═══ Raw data

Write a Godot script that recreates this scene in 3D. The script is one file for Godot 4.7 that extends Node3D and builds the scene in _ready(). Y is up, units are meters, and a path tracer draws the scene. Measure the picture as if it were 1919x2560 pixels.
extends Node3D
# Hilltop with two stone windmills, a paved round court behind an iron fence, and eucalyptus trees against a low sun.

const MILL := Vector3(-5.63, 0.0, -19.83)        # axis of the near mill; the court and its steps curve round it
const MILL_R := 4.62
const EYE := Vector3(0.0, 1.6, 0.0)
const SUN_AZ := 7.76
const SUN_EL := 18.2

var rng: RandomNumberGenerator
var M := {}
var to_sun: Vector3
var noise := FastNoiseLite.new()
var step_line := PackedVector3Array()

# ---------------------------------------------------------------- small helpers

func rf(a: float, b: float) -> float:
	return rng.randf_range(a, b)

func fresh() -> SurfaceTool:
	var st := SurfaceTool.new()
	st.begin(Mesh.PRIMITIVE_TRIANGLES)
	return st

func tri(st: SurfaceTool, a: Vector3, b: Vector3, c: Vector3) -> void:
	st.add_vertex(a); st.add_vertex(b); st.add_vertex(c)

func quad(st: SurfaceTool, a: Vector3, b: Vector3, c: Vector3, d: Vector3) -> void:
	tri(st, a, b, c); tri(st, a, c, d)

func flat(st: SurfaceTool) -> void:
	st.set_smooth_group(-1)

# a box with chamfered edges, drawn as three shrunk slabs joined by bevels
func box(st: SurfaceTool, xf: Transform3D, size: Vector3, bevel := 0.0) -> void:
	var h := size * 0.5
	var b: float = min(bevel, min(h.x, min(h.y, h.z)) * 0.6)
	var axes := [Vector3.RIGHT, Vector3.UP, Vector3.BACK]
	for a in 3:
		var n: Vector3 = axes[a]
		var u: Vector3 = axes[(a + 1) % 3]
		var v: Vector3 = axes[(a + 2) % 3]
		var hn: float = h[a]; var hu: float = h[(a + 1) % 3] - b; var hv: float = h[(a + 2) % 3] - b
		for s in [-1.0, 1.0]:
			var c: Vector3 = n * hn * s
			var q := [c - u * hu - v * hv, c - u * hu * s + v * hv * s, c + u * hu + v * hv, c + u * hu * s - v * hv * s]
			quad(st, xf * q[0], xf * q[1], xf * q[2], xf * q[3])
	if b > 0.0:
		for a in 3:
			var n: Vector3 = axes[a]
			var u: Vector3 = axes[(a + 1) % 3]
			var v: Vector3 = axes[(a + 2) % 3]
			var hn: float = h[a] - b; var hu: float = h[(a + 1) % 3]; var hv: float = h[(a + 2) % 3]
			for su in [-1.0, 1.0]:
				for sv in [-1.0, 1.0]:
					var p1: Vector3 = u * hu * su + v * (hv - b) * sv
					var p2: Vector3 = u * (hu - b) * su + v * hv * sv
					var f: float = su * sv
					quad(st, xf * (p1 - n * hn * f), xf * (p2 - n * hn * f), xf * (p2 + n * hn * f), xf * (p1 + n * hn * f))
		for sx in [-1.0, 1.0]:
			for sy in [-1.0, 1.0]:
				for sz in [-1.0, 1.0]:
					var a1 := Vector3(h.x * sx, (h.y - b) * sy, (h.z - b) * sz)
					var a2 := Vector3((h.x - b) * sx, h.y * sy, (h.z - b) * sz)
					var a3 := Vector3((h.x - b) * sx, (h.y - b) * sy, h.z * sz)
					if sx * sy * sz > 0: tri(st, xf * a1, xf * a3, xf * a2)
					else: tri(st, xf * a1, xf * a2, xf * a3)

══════

> _Exercise_: Track down every line of the material containing the string "extends", and copy it.

> _Result of this exercise_:
Write a Godot script that recreates this scene in 3D. The script is one file for Godot 4.7 that extends Node3D and builds the scene in _ready(). Y is up, units are meters, and a path tracer draws the scene. Measure the picture as if it were 1919x2560 pixels.
extends Node3D